Virginia Lt. Gov. Charles S. Robb said today a $2,500-a-person legislative reception at his McLean home later this month "is not a shakedown" and has no connection to his expected race for governor.

Robb told a news conference that published accounts of the reception, part of a two-day Northern Virginia tour for the state legislators, were "erroneous" and "misleading." He did not dispute, however, the $2,500 contribution price established for business people who wish to attend the event at his home.

"It is simply a reward set up so that those who were particularly generous could be included in some of the social events," he said. The contributions will pay the costs of the $70,000 tour.

Appearing at a press conference to announce the agenda for the tour, Robb also rejected suggestions that his involvement in the project was an effort to boost his political fortunes in advance of this fall's race for governor. "Any time that you can increase understanding it can be helpful, but it's not designed for the purpose," he said.
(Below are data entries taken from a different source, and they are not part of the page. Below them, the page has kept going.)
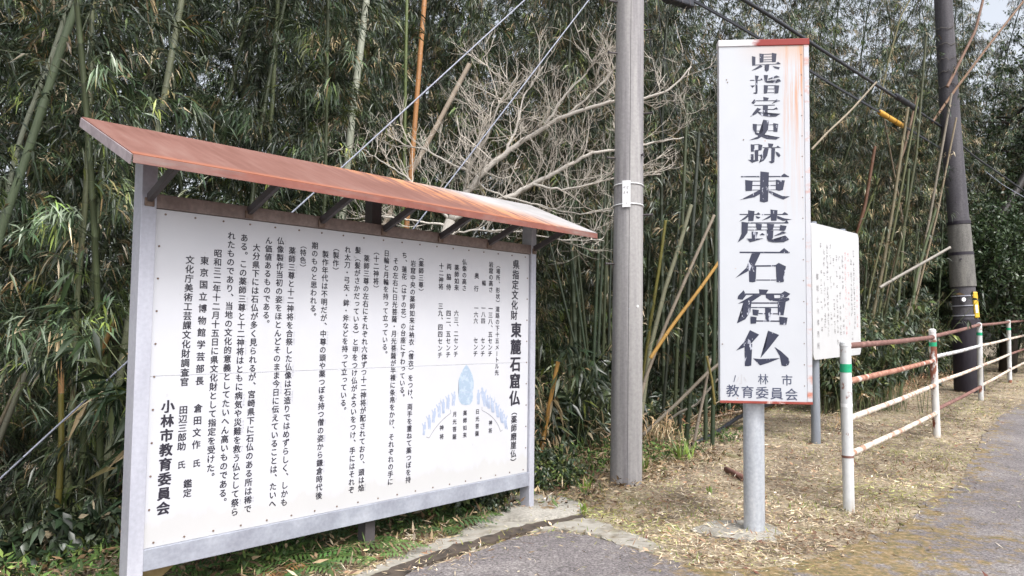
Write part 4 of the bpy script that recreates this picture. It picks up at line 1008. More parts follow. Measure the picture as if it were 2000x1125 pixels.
def bamboo_proto(seed, Ht=10., r0=.04, bare=.15, lean=1.2, col=(.05, .064, .028), dens=1., dry=.12, lime=.06, per=6, blen=1.0, bright=1., Lf=(.10, .175)):
    """returns (culm mesh, foliage mesh); a jointed culm that nods, with branchlets carrying leaf sprays"""
    rg = np.random.default_rng(seed); az = rg.uniform(0, 6.28)
    node = .26; n = int(Ht/node)
    hs = np.linspace(0, Ht, n+1); q = hs/Ht
    wob = .04*np.sin(q*7+az)
    off = lean*q**2.3
    px_ = np.cos(az)*off+wob; py_ = np.sin(az)*off+wob*.6
    pts = np.stack([px_, py_, hs-.12*lean*q**4], 1)
    rr_ = r0*(1-.80*q**1.3)+.003
    mb = MB(); cc = np.array(col)
    # culm rings with slightly swollen, pale nodes
    P, R_, C_ = [], [], []
    for k in range(n):
        a, b = pts[k], pts[k+1]
        for t, sc, cm in ((0, 1.13, .6), (.05, 1.0, 1.35), (.5, .99, 1.), (.94, 1.0, .95)):
            P.append(a+(b-a)*t); R_.append(rr_[k]*sc); C_.append(cc*cm*rg.uniform(.85, 1.15))
    C_ = np.repeat(np.array(C_), 6, 0)
    mb.tube(P, R_, 6, cap=False, col=C_)
    cents, dirs, tones = [], [], []
    for k in range(int(n*bare), n+1):
        qq = hs[k]/Ht
        nb = rg.integers(2, 5) if rg.random() < dens else 0
        for _ in range(nb):
            a = rg.uniform(0, 6.28); L = blen*rg.uniform(.35, 1.05)*(1-.55*max(0, qq-.55)/.45)*(.6+.4*min(1, (qq-bare+.05)/.2))
            d0 = np.array([math.cos(a), math.sin(a), rg.uniform(.25, .9)]); d0 /= np.linalg.norm(d0)
            m_ = 5; t = np.linspace(0, 1, m_)[:, None]
            bp_ = pts[k]+d0*L*t+np.array([0, 0, -1.])*L*.42*t**2+rg.normal(size=(m_, 3))*.02*t
            mb.tube(bp_, np.linspace(.005, .002, m_), 3, cap=False, col=cc*rg.uniform(.7, 1.5))
            nsn = max(4, int(L*17))
            tt_ = rg.uniform(.22, 1.02, nsn)
            ii = np.clip(tt_*(m_-1), 0, m_-1.001).astype(int); fr = (tt_*(m_-1)-ii)[:, None]
            cp_ = bp_[ii]*(1-fr)+bp_[np.minimum(ii+1, m_-1)]*fr+rg.normal(size=(nsn, 3))*np.array([.06, .06, .05])*L**.5
            tones.append(np.full(nsn, rg.choice([.45, .65, .95, 1.35, 1.8]))); cents.append(cp_); dirs.append(np.tile(bp_[-1]-bp_[-2], (nsn, 1))/np.linalg.norm(bp_[-1]-bp_[-2]))
    cu = mb.build('culm', mt_culm, None, True, org=np.zeros(3), link=False).data
    cents = np.concatenate(cents); dirs = np.concatenate(dirs)
    V, Fq, C = sprays(cents, dirs, per, rg, Lf, .0135, dry, lime, bright=bright, tone=np.concatenate(tones))
    fo = npmesh('foliage', V, Fq, C, mt_leaf)
    return cu, fo
def add_plant(name, meshes, parts, loc, rz, sc, label, cat, group, tilt=(0, 0)):
    t = thing(name, loc, label, cat, group, rz); t.scale = (sc, sc, sc); t.rotation_euler = (tilt[0], tilt[1], rz)
    for pn, me in zip(parts, meshes):
        o = bpy.data.objects.new(pn, me); COL.objects.link(o); o.parent = t
    return t

# ------------------------------------------------------------------ bamboo grove
leafy = [bamboo_proto(100+i, Ht=rng.uniform(8.5, 11), r0=rng.uniform(.018, .027), bare=.03, lean=rng.uniform(.8, 2.0), dry=(.035, .055, .13, .04, .26, .07)[i], lime=(.05, .10, .07, .12, .05, .08)[i], per=7) for i in range(6)]
mids = [bamboo_proto(200+i, Ht=rng.uniform(9, 12), r0=rng.uniform(.022, .032), bare=.28, lean=rng.uniform(.8, 2.4), dry=(.08, .14, .2, .10)[i], lime=.07, col=((.035, .048, .024), (.05, .056, .028), (.07, .075, .04), (.03, .04, .02))[i], per=6) for i in range(4)]
deads = [bamboo_proto(300+i, Ht=8.5, r0=.032, bare=.25, lean=1.6, dry=.85, lime=0, col=(.24, .18, .09), dens=.55, per=4) for i in range(2)]
GRP_L, GRP_M, GRP_D = 'leafy bamboos of the grove', 'bare stemmed bamboos of the grove', 'dry tan bamboos in the grove'
LAB_L = 'slender bamboo leafy to the ground'
LAB_M = 'green bamboo with bare lower stem'
LAB_D = 'dead tan bamboo with withered leaves'
rg = np.random.default_rng(21)
placed = []
def s_front(t):
    return .9 if t < 6 else .9-.11*min(t-6, 14)-(.16*min(t-20, 6) if t > 20 else 0)
def where(pxe, depth):
    w_ = 'left of the board' if pxe < 270 else 'behind the board left half' if pxe < 650 else 'behind the board right half' if pxe < 1040 else 'behind the bare tree' if pxe < 1200 else 'between pole and tall sign' if pxe < 1410 else 'behind the tall sign' if pxe < 1590 else 'left of the dark pole' if pxe < 1850 else 'right of the dark pole'
    return (', front row ' if depth < 2.5 else ', middle rows ' if depth < 6.5 else ', far rows ')+w_
count = 0
tries = 0
while count < 285 and tries < 20000:
    tries += 1
    t = rg.uniform(-9, 33); depth = rg.random()**1.15*11.5; s = s_front(t)+depth
    x, y = st(s, t)
    if y < 3.2: continue
    if abs(x) > .74*y+2.0: continue
    if y < 9.7 and -.10*y < x < .24*y: continue
    # the sky opening beyond the dark pole
    mind = .42 if depth < 4 else .62
    if any((x-a)**2+(y-b)**2 < mind*mind for a, b in placed): continue
    ang = x/y
    if .624 < ang < .660 and rg.random() < .8: continue
    placed.append((x, y)); z = float(H(x, y))-.05
    pxe = 1000+ang*1444
    front = depth < 2.5
    central = 1010 < pxe < 1420
    u = rg.random()
    if u < .04: me, lab, grp = deads[rg.integers(2)], LAB_D, GRP_D
    elif (central and front and u < .66) or (front and pxe > 1600 and u < .35) or u > .80: me, lab, grp = mids[rg.integers(4)], LAB_M, GRP_M
    else: me, lab, grp = leafy[rg.integers(6)], LAB_L, GRP_L
    if depth > 4.5 and u > .04: me, lab, grp = leafy[rg.integers(6)], LAB_L, GRP_L
    if pxe > 1560 and me in leafy and rg.random() < .55: me = leafy[(2, 4)[rg.integers(2)]]
    if pxe < 800 and (me is leafy[2] or me is leafy[4] or me is deads[0] or me is deads[1]): me, lab, grp = leafy[(0, 3)[rg.integers(2)]], LAB_L, GRP_L
    tl = .02 if pxe < 1500 else .10
    add_plant('bamboo', me, ('culm', 'foliage'), (x, y, z), rg.uniform(0, 6.28), rg.uniform(.85, 1.12)*(1+depth*.05)*(1.2 if pxe > 1880 else 1), lab+where(pxe, depth), 'bamboo', grp, (rg.normal()*.03, tl+rg.normal()*.04))
    count += 1

# the far rows of the grove, beyond what can be told apart: one mass of leaf sprays
def far_mass():
    r_ = np.random.default_rng(91); n = 60000
    t = r_.uniform(-10, 52, n); s = r_.uniform(10.5, 17, n); x, y = st(s, t); z = H(x, y)+r_.random(n)**.8*(16.+np.clip(y-20, 0, 40)*.42)
    k = (y > 5) & (np.abs(x) < .78*y+2); a = x/y; el = (z-1.5)/y
    gap = (np.abs(a-.640-.004*np.sin(el*60)) < .019) & (el > .135) & (el < .235)
    k &= ~gap; k &= r_.random(n) < np.clip(1.3-(z-H(x, y))/26, .3, 1)
    c = np.stack([x, y, z], 1)[k]; d = r_.normal(size=c.shape); c += d*.05
    V, Fq, C = sprays(c, d, 6, r_, (.20, .32), .042, .14, .06)
    o = bpy.data.objects.new('distant_grove', npmesh('distant_grove', V, Fq, C, mt_leaf)); COL.objects.link(o); setp(o, kind='stuff')
far_mass()

# featured culms, each surveyed on its own
def culm(pts, depth, wpx, col, label, cut=False, group=None, nodes=.30, cat='bamboo', broken=False, name='bamboo', low=None, leaf=0, nodecol=.55, seed=0):
    """pts photo positions from top to foot"""
    r = random.Random(seed or int(pts[0][0]))
    if len(pts) > 1 and group in ('leaning stems behind the fence', 'reddish dead bamboos near the dark pole'):
        wpx *= .66; pts = [(pts[0][0]*1.9-pts[1][0]*.9, pts[0][1]*1.9-pts[1][1]*.9)]+pts
    dd = depth if hasattr(depth, '__len__') else [depth]*len(pts)
    P = np.array([at(x, y, d) for (x, y), d in zip(pts, dd)])
    if low == 'ground':
        b = P[-1]+(P[-1]-P[-2])/np.linalg.norm(P[-1]-P[-2])*0
        d = P[-1]-P[-2]; d /= np.linalg.norm(d)
        for _ in range(60):
            if b[2] < H(b[0], b[1])-.05 or d[2] > -.05: break
            b = b+d*.1
        P = np.vstack([P, b])
    L = np.concatenate([[0], np.cumsum(np.linalg.norm(np.diff(P, axis=0), axis=1))])
    m_ = max(2, int(L[-1]/nodes)); R0 = wpx/2/FPX*np.mean(dd)
    PP_, RR_, CC_ = [], [], []
    cc = np.array(col)*(.8 if np.mean(dd) < 12 else .62); ph = r.random()
    for k in range(m_):
        for t, sc, cm in ((0, 1.12, nodecol), (.03, 1.03, 1.3), (.10, .99, 1.05), (.5, .98, 1.), (.93, 1.0, .9), (.985, 1.08, .8)):
            s = (k+t)/m_*L[-1]
            PP_.append([np.interp(s, L, P[:, i]) for i in range(3)]); RR_.append(R0*sc*(.86+.2*s/L[-1])); CC_.append(cc*cm*r.uniform(.9, 1.1))
    PP_.append(P[-1]); RR_.append(R0*1.05); CC_.append(cc)
    mb = MB(); mb.tube(PP_, RR_, 10, col=np.repeat(np.array(CC_), 10, 0))
    if broken:      # splintered upper end
        d = (P[0]-P[1]); d /= np.linalg.norm(d)
        for k in range(7):
            a = k/7*6.28; o = np.array([math.cos(a), math.sin(a)*.8, 0])*R0*.8; h = r.uniform(.06, .30)
            c0 = P[0]+o; side = np.array([-math.sin(a), math.cos(a), 0])*R0*.42
            mb.add([c0-side, c0+side, c0+d*h*.6+side*.5, c0+d*h+side*.1+o*.3, c0+d*h*.5-side*.6], [[0, 1, 2, 3, 4]], col=np.array([.42, .24, .11])*r.uniform(.7, 1.3))
    org = PP_[-1]
    if leaf:
        root = thing('bamboo', org, label, cat, group); mb.build('culm', mt_culm, root, True)
        rl_ = np.random.default_rng(int(pts[0][0])); k = leaf
        i = rl_.integers(0, len(PP_)*6//10, k); c0 = np.array(PP_)[i]; dr = rl_.normal(size=(k, 3))*[1, 1, .3]; dr /= np.linalg.norm(dr, axis=1)[:, None]
        cents = c0+dr*rl_.uniform(.1, .5, (k, 1))+[0, 0, -.05]
        V, Fq, C = sprays(cents, dr, 6, rl_, dry=.15)
        me = npmesh('foliage', V-np.array(org), Fq, C, mt_leaf); o = bpy.data.objects.new('foliage', me); COL.objects.link(o); o.parent = root
        return root
    return single(mb, name, mt_culm, np.array(org), label, cat, group, True)
broadS = [clump_protoX(480+i) for i in range(2)] if 0 else None
GREY = (.30, .32, .25)
culm([(724, -90), (716, 0), (690, 210), (668, 425), (655, 560)], 8.4, 15, (.36, .38, .30), 'straight pale grey bamboo stem rising behind the middle of the board roof', low='ground')
culm([(836, -80), (829, 0), (812, 220), (795, 430), (788, 560)], 8.8, 11, (.42, .20, .075), 'orange brown bamboo stem rising behind the board roof', low='ground')
culm([(917, 125), (840, 270), (765, 410), (700, 540)], 9.0, 11, (.40, .33, .26), 'beige cut bamboo pole leaning right behind the board roof', low='ground')
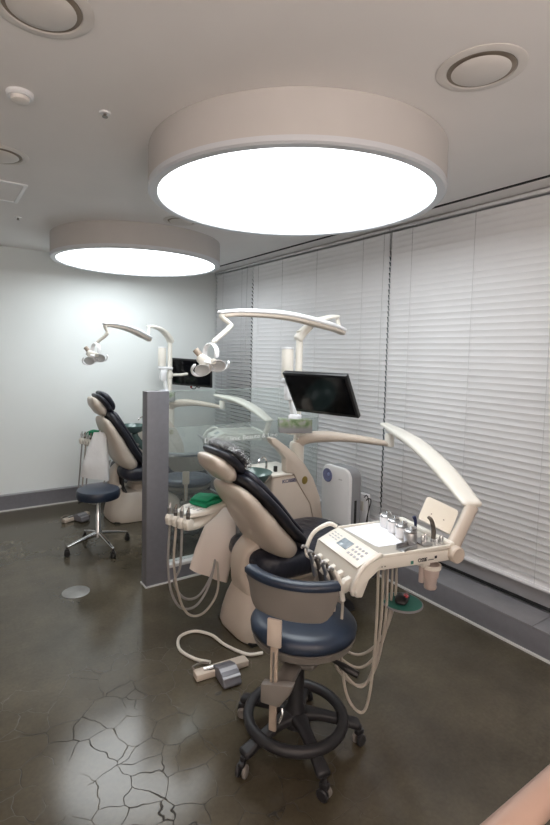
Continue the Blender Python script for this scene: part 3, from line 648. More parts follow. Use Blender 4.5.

Robb, a laywer and son-in-law of the late President Lyndon B. Johnson, is expected to face Virginia Attorney General J. Marshall Coleman, a Republican, in the contest.

Organizers of the tour, which is aimed at acquainting downstate legislators with the problems of the populous Northern Virginia suburbs, said Robb's expected candidacy earlier had snarled plans for the reception. "Some people thought it was political to have it at Robb's house, but we said he's the top elected official from Northern Virginia," said Robert L. Taylor, a Washington Gas Light Co. executive who is chairman of the tour.

"Then some people said we ought to have it at Coleman's house and we said that really would be political," Coleman lives in Richmond.

Included in the agenda for at least 100 touring Virginia legislators will be visits to Dulles Airport, the fast-growing Tysons Corner area in Fairfax, and the Upper Occoquan Sewage Facility. Organizers are also hoping that the legislators, who will travel Shirley Highway by bus during an evening rush hour on Jan. 30, will get a veiw of a typical Washington traffic jam.